Consumer borrowing rose at a slower pace in February as the increase in auto and student loans was the slowest in eight months.

Borrowing increased by $15.2 billion in February, down from a gain of $17.7 billion in January, the Federal Reserve reported Friday.

Borrowing for auto loans and student loans rose by $12.2 billion, the smallest gain since last June. Borrowing for credit card debt rose by $2.95 billion, the biggest increase since November.

The overall increases pushed consumer borrowing to a new record of $4.05 trillion.

Household borrowing is watched for signs of how confident consumers are in taking on more debt to finance their spending, which accounts for 70 percent of economic activity.

Consumer spending is expected to rebound this quarter following a slowdown during the winter.

The Labor Department reported Friday that employers added a solid 196,000 jobs in March, up sharply from the February gain. Analysts saw the job gains as a good sign that borrowing and spending should post good gains in coming months.

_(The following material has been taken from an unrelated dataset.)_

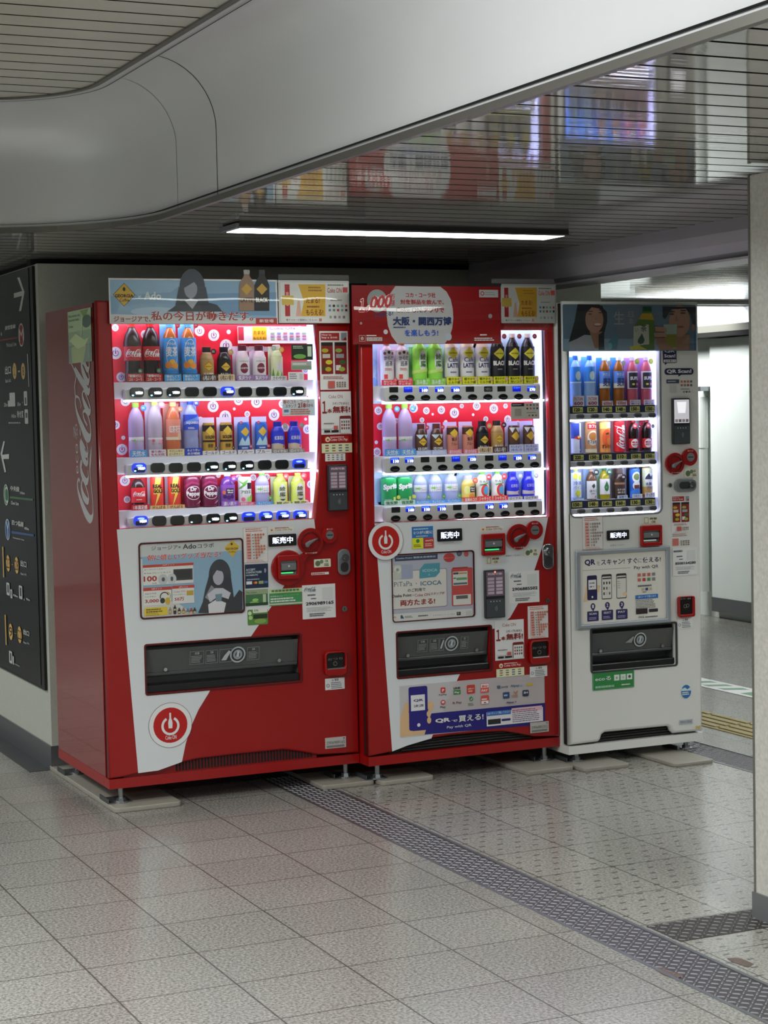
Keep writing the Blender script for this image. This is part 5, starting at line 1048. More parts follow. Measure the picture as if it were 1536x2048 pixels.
# stickers
sticker('scan_sticker', M3, y, 'I', (1085, 560, 1215, 700, '1f1c4a'), [('t', 'QR', 1098, 575, 1200, 602, 'd2d2dc', .04), ('t', 'Scan!', 1095, 615, 1203, 648, 'c9c9d6', .03), ('r', 1090, 668, 1210, 694, 'cfcfd2', .003), ('t', 'QRを買える', 1098, 674, 1205, 690, '2a2a4a', .02), ('pg', [(1100, 700), (1125, 700), (1102, 722)], '1f1c4a')], 'dark blue scan sticker under the sign', .004)
sticker('scan_sticker', M3, y, 'I', (1100, 753, 1378, 812, '1f1c4a'), [('t', 'QR Scan!', 1120, 762, 1358, 802, 'd2d2dc', .04), ('pg', [(1232, 812), (1262, 812), (1232, 832)], '1f1c4a')], 'dark blue QR scan speech bubble', .02)
sticker('payment_marks', M3, y, 'I', None, [('r', 1118, 860, 1240, 895, '3a3f55'), ('ln', 1130, 870, 1230, 885, 1, 'b8bcc8'), ('r', 1148, 912, 1210, 985, 'b4b4ae'), ('grid', 1248, 862, 1370, 930, 4, 2, ['5a5a62', '9a4a48', '6a7a6a', 'a85a50'], .4), ('ln', 1255, 945, 1360, 955, 1, '6a6a6a', .6), ('grid', 1270, 965, 1350, 990, 3, 1, ['3a3f48', '8a6a68'], .4)])
reader(M3, y, 'I', 1160, 1040, 1328, 1476, lit=1)
lever(M3, y, 'J', (1188, 610, 103), (1328, 547, 83))
ok_mark(M3, y, 'J', 1290, 664, 1418, 740)
lock(M3, y, 'J', 1190, 760, 1396, 875, GREYM, horiz=True)
keyhole(M3, y, 'J', 1148, 818, 22)
how_to(M3, y, 'J', 1165, 918, 1345, 1262)
sticker('small_print', M3, y, 'K', None, [('ln', 1165, 235, 1330, 258, 2, 'a06a62', .4), ('r', 1165, 285, 1225, 352, 'b8685c'), ('grid', 1240, 300, 1335, 350, 4, 3, ['6a5a4a', '8a7a6a'], .35)])
contact(M3, y, 'K', 1165, 382, 1410, 640, '8500164280', False)
price_list(M3, y, 'K', 270, 72, 475, 384, '8a7a70', (4, 3, 2, 5, 4, 3, 2, 1))
display(M3, y, 'K', 510, 205, 730, 290)
sticker('small_label', M3, y, 'K', None, [('t', 'お待ちください', 548, 345, 690, 352, '55585a', .0)])
ok_mark(M3, y, 'K', 872, 72, 1020, 132, 1)
bill_slot(M3, y, 'K', 838, 155, 1046, 350, led='7c8a80')
# framed QR poster
A0 = art('K', 1, y); qx0, qz0, qx1, qz1 = A0.box(197, 408, 1138, 1112)
fr = obj('poster_frame', slab([rr(qx0, qz0, qx1, qz1, .003), rr(qx0 + .019, qz0 + .019, qx1 - .019, qz1 - .017, .001)], y - .012, y, .004), mat('aluminium snap frame', 'a9b0b8', .3, metal=.35), M3)
a = art('K', 1, y - .003); a.add([(qx0 + .017, qz0 + .017), (qx1 - .017, qz0 + .017), (qx1 - .017, qz1 - .015), (qx0 + .017, qz1 - .015)], [(0, 1, 2, 3)], 'cfccc4')
a.t('QR', 292, 492, 402, 552, '22204e', .045); a.t('を', 412, 508, 448, 548, '6a6c7a', .0); a.t('スキャン!', 455, 492, 690, 535, '22204e', .03); a.t('すぐ', 715, 478, 815, 528, '22204e', .03); a.t('に', 820, 480, 860, 520, '6a6c7a', .0); a.t('使える!', 868, 470, 1048, 512, '22204e', .04)
a.t('Pay with QR', 782, 555, 1025, 580, '3a3a52', .015); a.r(272, 598, 750, 574, 'a8a8a8')
a.pg([(280, 915), (318, 700), (345, 700), (345, 900)], 'd3b48e'); a.e(425, 780, 22, 'd3b48e', 40)
a.r(316, 652, 418, 888, '1f1c48', .006); a.pg([(316, 830), (335, 895), (418, 890), (418, 800)], '1f1c48'); a.r(330, 695, 408, 785, 'd2d2d8'); a.t('自販', 342, 718, 395, 730, '2a2850', .03); a.t('機で', 342, 755, 392, 765, '2a2850', .03); a.e(370, 862, 11, 'd4d4de')
for u0, v0 in ((460, 640), (606, 632)): a.r(u0, v0, u0 + 104, v0 + 240, '2a2b2e', .006); a.r(u0 + 5, v0 + 22, u0 + 99, v0 + 232, 'c9c6be', .004); a.r(u0 + 8, v0 + 34, u0 + 96, v0 + 42, '3c3c44')
a.grid(470, 700, 555, 850, 3, 3, ['3a3a3c', 'b8b8b4', '5a5a58'], .5); a.ln(615, 700, 650, 780, 4, '8a8a88', .3); a.e(690, 830, 28, 'd3b48e', 20)
for u, v in ((438, 755), (585, 750)): a.pg([(u - 6, v - 14), (u + 8, v), (u - 6, v + 14), (u + 2, v)], '9a9a9c')
for i, (u, v, s) in enumerate(((375, 955, 'SCAN'), (518, 943, 'SELECT'), (660, 935, 'PAY'))):
    a.e(u, v, 29, '2b2756', 34); a.pg([(u - 14, v + 26), (u + 16, v + 22), (u + 4, v + 50)], '2b2756'); a.t(str(i + 1), u - 9, v - 16, u + 9, v + 16, 'c8c8d8', .02)
    a.r(u - 57, v + 52, u + 57, v + 142, '2b2756', .003); a.t(s, u - 36, v + 66, u + 36, v + 80, 'c8c8d8', .02); a.ln(u - 40, v + 108, u + 38, v + 130, 2, 'a8a8c0', .4, i)
a.grid(808, 622, 1000, 705, 4, 2, ['7a7a7a', '5a7a5c', 'b03a34', 'b0605a'], .35); a.rim(805, 738, 1010, 810, .0006, 'b8b4b0'); a.ln(820, 745, 990, 752, 1, '55585c', .8); a.grid(850, 768, 965, 798, 3, 1, ['2f4470', 'b8a48c'], .3); a.ln(865, 808, 912, 816, 1, '55585c', .7)
a.r(795, 845, 1020, 870, '2f66ac'); a.t('QRコードで買えます', 820, 852, 998, 862, 'c4d4e6', .01); a.ln(797, 892, 1010, 965, 6, '5a5a5c', .4); a.r(800, 980, 915, 1025, '2b2024'); a.r(928, 980, 1018, 1005, '2a2a30', .003); a.coke(825, 1050, 885, 1068, '6a6a6c'); a.ln(892, 1050, 1048, 1058, 1, '6a6a6c', .6)
obj('payment_poster', a.mesh(1, y - .003, eps=.00003, th=.001), None, fr)
# coin return, port, labels
A0 = art('K', 1, y); cx0, cz0, cx1, cz1 = A0.box(1210, 858, 1368, 1052)
o = obj('coin_return_cup', slab([rr(cx0, cz0, cx1, cz1, .008), rr(cx0 + .003, cz0 + .012, cx1 - .012, cz1 - .004, .005)], y - .018, y, .003), RED_PL, M3)
obj('cup_flap', bx(cx0 + .002, cx1 - .010, y - .012, y - .001, cz0 + .010, cz1 - .003), mat('cup flap plastic', '1d1a1a', .2), o)
b = Art(); b.t('おつり・返却', cx0 + .008, cz0 + .072, cx1 - .018, cz0 + .079, '8a8684'); b.arc((cx0 + cx1) / 2 - .008, cz0 + .045, .006, .0075, 0, 360, '7c7876', 14); b.arc((cx0 + cx1) / 2 + .004, cz0 + .047, .006, .0075, 0, 360, '7c7876', 14); obj('cup_mark', b.mesh(1, y - .0123), None, o)
caution(M3, y, 'K', 1212, 1078, 1365, 1168)
port(M3, Y3, None, px0, pz0, px1, pz1, mat('dark port rim', '3c3e3f', .35), marks=0)
sticker('eco_sticker', M3, y, 'L', (327, 362, 615, 462, '2c7a3f'), [('rim', 330, 365, 612, 459, .001, '8ab496'), ('t', 'ecoる', 345, 395, 455, 412, 'dfe9df', .01), ('r', 475, 378, 512, 415, 'c4d0c6'), ('r', 519, 374, 556, 411, 'c4d0c6'), ('r', 562, 370, 600, 407, 'c4d0c6'), ('e', 493, 398, 9, '8a9a8c'), ('e', 537, 394, 9, 'aab4ac'), ('e', 581, 388, 11, '3c4a3e'), ('ln', 345, 452, 510, 462, 1, '8ab496', .6), ('ln', 525, 440, 600, 444, 1, 'd0dcd2', .7)], 'green eco sticker below the delivery port', .004)
a = art('L', 1, y - .0008); a.k = 3.444 * 520; a.e(972, 493, 46, 'c8d4de', 53); a.e(972, 493, 43, '2c65a0', 50); a.pg([(940, 475), (965, 465), (980, 478), (1000, 462), (1006, 485), (940, 490)], 'b8cde0'); a.ln(945, 495, 1000, 515, 2, 'c4d6e6', .6); lab(obj('round_sticker', a.mesh(1, y - .0008, th=.0007), None, M3), 'round blue sticker near the lower right corner')
sticker('serial_plate', M3, y, 'L', (925, 690, 1018, 712, 'a7adb4'), [('t', 'FSP-0118265', 932, 697, 1010, 706, '50565c', .01)])
a = art('L', 1, y - .0008); a.e(1045, 739, 12, 'c0a55c'); a.e(1065, 737, 12, 'c0a55c'); a.l = 0; obj('dot_label', a.mesh(1, y - .0008, eps=.0002), None, M3)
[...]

The overall economy, as measured by the gross domestic product, slowed to a modest annual rate of 2.2 percent in the fourth quarter with economists believing growth slowed further to around 1.5 percent in the current quarter. But they are forecasting a rebound to around 2.3 percent GDP growth in the current April-June quarter.

The Fed's monthly report on consumer credit does not cover mortgages or other loans secured by real estate such as home equity loans.